The polygon count of a virtual world has a direct impact on rendering performance.
High-polygon models can lead to increased load times and reduced frame rates,
especially on lower-end devices. To maintain an optimal user experience, it's crucial to keep polygon counts within reasonable limits.
Mobile and VR devices: Aim for less than 100,000 polygons per scene.
Desktop and console devices: Aim for less than 500,000 polygons per scene.
These values may vary depending on the specific devices and configurations of your target audience.
It's essential to test your virtual world on multiple platforms to ensure an optimal user experience across all devices.
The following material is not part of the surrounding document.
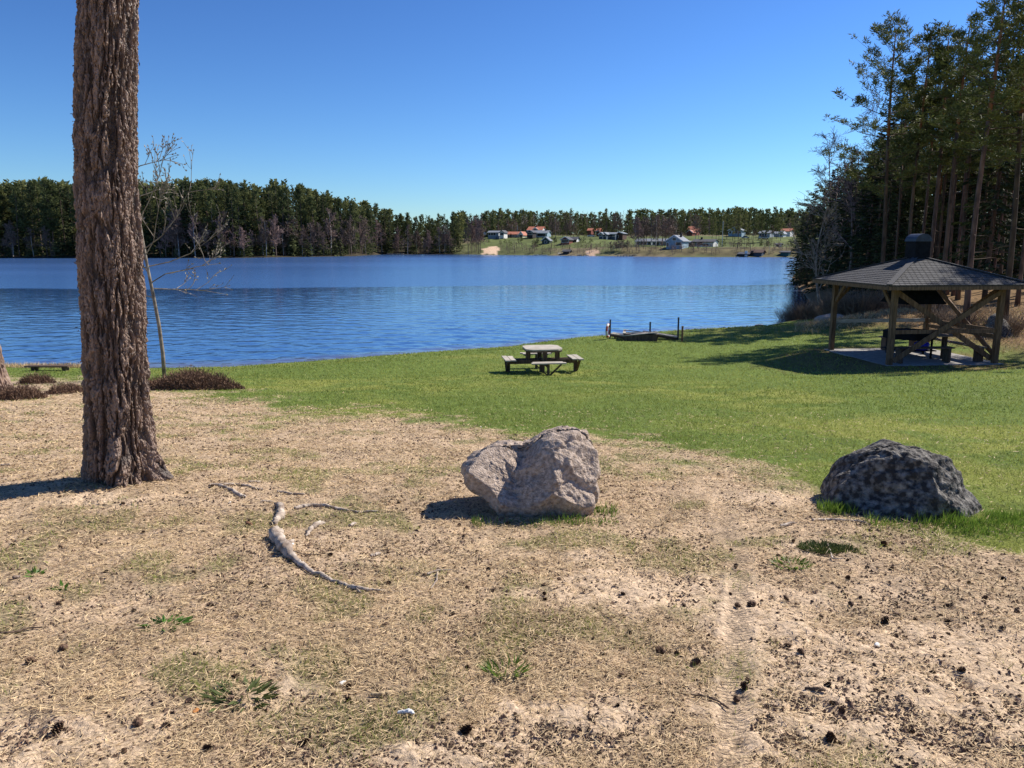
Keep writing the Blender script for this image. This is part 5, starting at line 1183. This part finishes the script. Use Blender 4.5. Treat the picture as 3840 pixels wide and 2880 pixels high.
# small leafless tree behind the big trunk, with buds
def sapling():
    x, y = ux(154, 21.5), 21.5; z = gz(x, y); r = np.random.default_rng(12)
    e = empty('bare_sapling', (x, y, z-.05)); tag(e, 'slender leafless young tree with pale buds behind the big trunk', 'tree')
    H = 7.0; t = np.linspace(0, 1, 10); P = np.stack([-.03-.7*t**2+.03*np.sin(t*9), .05*np.cos(t*7), H*t], 1)
    b = B(); b.tube(P, .052*(1-t)**.7+.006, 7); b.build('trunk', M['twig'], e, True)
    br = B(); bd = B(); BC = []; BD = []
    def grow(p, d, L, rd, lev):
        n = 5; q = [p]; dd = d/np.linalg.norm(d)
        for _ in range(n-1):
            dd = dd+r.normal(size=3)*.14+np.array([0, 0, .10 if d[2] > .3 else .03]); dd /= np.linalg.norm(dd); q.append(q[-1]+dd*L/(n-1))
        q = np.array(q); br.tube(q, np.linspace(rd, .005, n), 4, cap=False, tone=r.uniform(0, 1))
        BC.append(q[-1]); BD.append(dd)
        if lev < 3:
            for _ in range(5 if lev == 1 else 4):
                s = r.uniform(.25, .95)*(n-1); k = int(s); pt = q[k]+(q[min(k+1, n-1)]-q[k])*(s-k)
                nd = dd+r.normal(size=3)*.55+np.array([0, 0, .25]); grow(pt, nd, L*r.uniform(.25, .5), rd*.55, lev+1)
        else: BC.append(q[2]); BD.append(dd+r.normal(size=3)*.5)
    for k in range(12):
        h = [2.35, 2.6, 2.75, 3.0, 3.2, 3.5][k] if k < 6 else r.uniform(2.3, 6.6); az = r.uniform(-.5, .5) if k % 3 else r.uniform(2.4, 3.9)
        el = r.uniform(.05, .25) if h < 3.4 else r.uniform(.35, .85); L = (2.35 if h < 5 else 1.5)*r.uniform(.7, 1.1)*(1 if k % 3 else .55)
        grow(np.array([np.interp(h/H, t, P[:, a]) for a in range(3)]), np.array([math.cos(az)*math.cos(el), math.sin(az)*math.cos(el), math.sin(el)]), L, .017, 1)
    br.build('branches', M['twig'], e)
    n = len(BC); bd.leaves(np.array(BC), np.array(BD), r.uniform(.05, .10, n), .035, r.uniform(.4, 1, n)); bd.leaves(np.array(BC), np.array(BD)+r.normal(size=(n, 3))*.3, r.uniform(.05, .10, n), .035, r.uniform(.4, 1, n))
    o = bd.build('buds', M['bare_pale'], e); tag(o, kind='stuff')
sapling()
def heather(u, v, wx, wy, h, n, label):
    p = on_ground(u, v); r = np.random.default_rng(int(u*7+v)); b = B()
    a = r.uniform(0, 6.28, n); q = np.sqrt(r.uniform(0, 1, n)); X = q*np.cos(a)*wx; Y = q*np.sin(a)*wy+wy; lump = .65+.6*fbm(X*1.0+u, Y, 2.2, 2, 3)
    Z = ground(p[0]+X, p[1]+Y)-p[2]; top = h*(1-q**2.5)*lump
    D = np.stack([r.normal(size=n)*.45, r.normal(size=n)*.45, np.ones(n)], 1); L = top*r.uniform(.7, 1.15, n)
    b.leaves(np.stack([X, Y, Z-.01], 1), D, L+.05, .007, r.uniform(0, .7, n))
    m = int(n*2.4); ix = r.integers(0, n, m); s = r.uniform(.35, 1, m)[:, None]; Du = D/np.linalg.norm(D, axis=1, keepdims=True)
    b.leaves(np.stack([X, Y, Z], 1)[ix]+Du[ix]*L[ix][:, None]*s, D[ix]+r.normal(size=(m, 3))*.7, r.uniform(.03, .08, m), .013, r.uniform(0, 1, m))
    o = b.build('heather_bush', M['heather']); o.location = tuple(p); tag(o, label, 'heather')
heather(180, 391, 1.15, .5, .40, 7000, 'wide reddish-brown heather bush just right of the big trunk foot line')
heather(4, 401, .50, .4, .36, 1500, 'reddish heather clump at the left edge under the leaning trunk')
heather(58, 394, .42, .35, .24, 900, 'small heather clump between the bench and the big trunk')
heather(30, 384, .45, .3, .30, 900, 'heather clump close behind the leaning trunk foot')

# ------------------------------------------------------------------ roots and sticks
def zT(x, y): return (750+x/2.949)/3.75, (1750+y/2.949)/3.75
def root(pts, rad, label, zf=zT, m='root', name='exposed_root', lift=.25, cat='root', branches=(), seed=0):
    r = np.random.default_rng(seed+len(pts)); b = B()
    def run(pts, rad):
        P = []
        for a in pts:
            g = on_ground(*zf(*a[:2])); P.append([g[0], g[1], gz(g[0], g[1])])
        P = np.array(P); rd = np.interp(np.linspace(0, 1, len(P)), np.linspace(0, 1, len(rad)), rad)
        t = np.linspace(0, len(P)-1, (len(P)-1)*9+1); Q = np.stack([np.interp(t, range(len(P)), P[:, a]) for a in range(3)], 1)
        k = np.ones(7)/7; Qp = np.pad(Q, ((3, 3), (0, 0)), 'edge'); Q = np.stack([np.convolve(Qp[:, a], k, 'valid') for a in range(3)], 1)
        rr = np.interp(t, range(len(P)), rd)*(1+.35*(vn(t*.9, t*0, seed)-.5)+.12*(vn(t*3, t*0, seed)-.5))
        Q[:, 2] = ground(Q[:, 0], Q[:, 1])+rr*lift+.006; Q[:, :2] += r.normal(size=(len(Q), 2))*.002
        b.tube(Q, rr, 9, tone=r.uniform(0, 1)); Vl = b.V[-1]; b.V[-1] = Vl+(np.stack([vn(Vl[:, 0]*90+k_, Vl[:, 1]*90+Vl[:, 2]*140, k_) for k_ in (1, 2, 3)], 1)-.5)*np.repeat(rr, 9)[:, None]*.7
    run(pts, rad)
    for p2, r2 in branches: run(p2, r2)
    o = b.build(name, M[m], None, True); tag(o, label, cat); return o
root([(820, 775), (880, 860), (950, 970), (1030, 1040), (1150, 1110), (1280, 1195), (1400, 1250), (1560, 1330), (1720, 1385), (1880, 1385), (2060, 1400)], [.036, .040, .034, .020, .015, .012, .011, .011, .010, .007, .004],
     'long pale weathered root, thick at its upper left end and thinning to the right', lift=.45, branches=[([(1720, 1385), (1790, 1415)], [.008, .003]), ([(960, 900), (1010, 860), (1040, 845)], [.018, .016, .010])], seed=2)
root([(850, 440), (900, 480), (895, 560), (850, 620), (815, 655)], [.024, .030, .026, .024, .018], 'short thick bleached root stub above the long root', lift=.4, seed=3)
root([(1040, 495), (1140, 475), (1260, 458), (1430, 460), (1600, 490), (1780, 495), (1990, 495)], [.012, .014, .010, .009, .008, .007, .004], 'thin wavy bleached root right of the thick root stub', seed=4)
root([(1170, 778), (1230, 720), (1290, 670), (1390, 632)], [.006, .020, .022, .012], 'short bleached root hump between the thin wavy root and the long root', lift=.2, seed=5)
root([(90, 220), (200, 206), (300, 203), (400, 205), (520, 220), (620, 255), (700, 260)], [.010, .012, .010, .010, .009, .008, .004], 'forked pale root nearest the big pine', branches=[([(200, 215), (330, 265), (430, 330), (520, 360)], [.011, .014, .014, .006])], seed=6)
root([(850, 285), (960, 300), (1060, 320), (1170, 322)], [.006, .008, .008, .004], 'thin pale root right of the forked root', seed=7)
root([(100, 925), (250, 918), (420, 925), (560, 940), (700, 970)], [.008, .009, .008, .007, .004], 'thin bleached root in the sand in front of the dark boulder', zf=zR2, seed=8)
def zS(x, y): return (2400+x/1.885)/3.75, (2000+y/1.885)/3.75
def zQ(x, y): return (1250+x/1.784)/3.75, (1950+y/1.784)/3.75
def zU(x, y): return (x/2.127)/3.75, (2100+y/2.127)/3.75
def zC(x, y): return x/3.75, y/3.75
for zf, pts, rad, m, lb in [
    (zT, [(1885, 1000), (1945, 970), (2000, 945)], [.006, .007, .005], 'root', 'short pale straight stick right of the long root'),
    (zT, [(1650, 665), (1720, 632)], [.008, .010], 'root', 'pale wood splinter above the short pale stick'),
    (zT, [(665, 425), (740, 415), (820, 412)], [.007, .007, .004], 'root', 'bleached splinter just left of the thick root stub'),
    (zT, [(535, 185), (610, 182), (680, 182)], [.006, .007, .004], 'root', 'bleached splinter above the right end of the forked root'),
    (zT, [(500, 645), (585, 655)], [.009, .008], 'pole_rust', 'short red-brown bark stick left of the thick root stub'),
    (zT, [(1020, 960), (1180, 1000), (1290, 975), (1460, 968)], [.003, .004, .003, .002], 'branch', 'thin dark twig lying right of the long root'),
    (zT, [(1570, 85), (1640, 120), (1740, 150), (1815, 180)], [.004, .004, .003, .002], 'branch', 'thin dark twig near the light boulder'),
    (zS, [(340, 1155), (480, 1160), (560, 1190), (640, 1235)], [.003, .004, .004, .003], 'branch', 'long dark curved twig in the sand below the tyre track middle'),
    (zS, [(1165, 1122), (1240, 1128), (1320, 1135)], [.006, .008, .006], 'branch', 'straight grey stick in the sand right of the tyre track'),
    (zS, [(1325, 85), (1350, 140), (1355, 190), (1440, 183)], [.005, .004, .004, .003], 'root', 'forked pale twig beside the moss clump'),
    (zQ, [(620, 375), (700, 345), (800, 330)], [.005, .006, .003], 'root', 'curved pale twig in the middle foreground'),
    (zQ, [(700, 350), (690, 420), (650, 470)], [.004, .004, .003], 'root', 'thin pale twig hanging down from the curved twig'),
    (zQ, [(255, 1208), (320, 1208), (400, 1192)], [.007, .007, .005], 'straw', 'short straw-coloured stick low in the middle foreground'),
    (zQ, [(430, 1322), (490, 1328), (550, 1342)], [.005, .007, .004], 'white', 'white wood splinter near the bottom, with a dark shadow side'),
    (zQ, [(245, 245), (285, 228), (318, 214)], [.006, .007, .005], 'root', 'pale stick just past the right end of the long root'),
    (zU, [(0, 610), (110, 590), (220, 560), (380, 542)], [.006, .006, .005, .003], 'branch', 'dark straight twig at the left edge'),
    (zU, [(100, 172), (170, 152)], [.008, .006], 'root', 'pale splinter near the left edge'),
    (zC, [(0, 1750), (40, 1747)], [.010, .006], 'root', 'pale root tip at the left edge level with the pine foot'),
    (zC, [(2920, 1975), (2985, 1960)], [.010, .007], 'root', 'pale bark piece left of the dark boulder'),
    (zC, [(100, 1475), (150, 1487)], [.012, .010], 'root', 'pale fallen branch by the heather at the left')]:
    root(pts, rad, lb, zf=zf, m=m, name='fallen_stick', cat='stick', lift=.9, seed=len(lb))
def scrap(zf, x, y, s, m, label, name, cat, fl=.35):
    g = on_ground(*zf(x, y)); o = obj(name, rock_mesh(name, (s, s*.6, s*fl), x*.37, m, 1, 2), None, (g[0], g[1], gz(g[0], g[1])+s*.15), rng.uniform(0, 3)); tag(o, label, cat)
scrap(zT, 330, 410, .016, 'white', 'little white pebble between the big pine and the root stub', 'pebble', 'pebble')
scrap(zT, 1015, 862, .022, 'white', 'white wood chip beside the thick end of the long root', 'wood_chip', 'wood chip')
scrap(zS, 1675, 797, .020, 'white', 'small white paper scrap in the sand on the right', 'paper_scrap', 'scrap')
scrap(zU, 1565, 1238, .016, 'redleaf', 'small orange leaf near the bottom left', 'fallen_leaf', 'leaf', .2)
scrap(zQ, 60, 1105, .018, 'white', 'white chip at the left of the middle foreground', 'wood_chip', 'wood chip')
scrap(zR1, 560, 148, .018, 'white', 'white chip in the grass behind the light boulder', 'wood_chip', 'wood chip')
scrap(zC, 3765, 2157, .018, 'white', 'white chip near the right edge below the grass', 'wood_chip', 'wood chip')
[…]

Texture sizes also have a significant impact on performance. Large textures can consume a
substantial amount of memory and lead to increased load times. It's crucial to strike a balance
between texture quality and performance.
Mobile and VR devices: Aim for texture sizes no larger than 1024x1024 pixels.
Desktop and console devices: Aim for texture sizes no larger than 2048x2048 pixels.
Using compressed texture formats like DXT1, DXT5, or ETC1 can also help reduce memory
consumption and improve performance.
Proper lighting is critical for creating visually appealing and realistic virtual worlds.
However, it's essential to consider the performance implications of various lighting techniques.
Real-time lighting, such as dynamic point lights and spotlights, can be resource-intensive and
negatively impact performance.
To ensure that your virtual worlds perform well on a wide range of devices,
consider optimize your assets by merging small objects and removing unnecessary or hidden geometry.
Hardware limitations: The ability to render complex virtual environments depends on the capabilities of the computer or device used to run the simulation.
Older hardware or low-end devices may struggle to display highly detailed environments, resulting in lower frame rates and reduced visual fidelity.
Processing power: Rendering a virtual world requires a significant amount of computational power. As the complexity of the environment increases,
the amount of processing power required also increases. This can lead to slower frame rates or reduced visual quality.
Memory limitations: The amount of memory available to store and display a virtual world can also impact its complexity. If there is not enough memory available,
the environment may need to be simplified or split into smaller sections, which can limit the scope and detail of the world.
Network limitations: Virtual worlds that allow multiple users to interact with each other in real-time can also be limited by network performance.
Slow or unreliable network connections can result in lag and other issues that can make the world feel less immersive.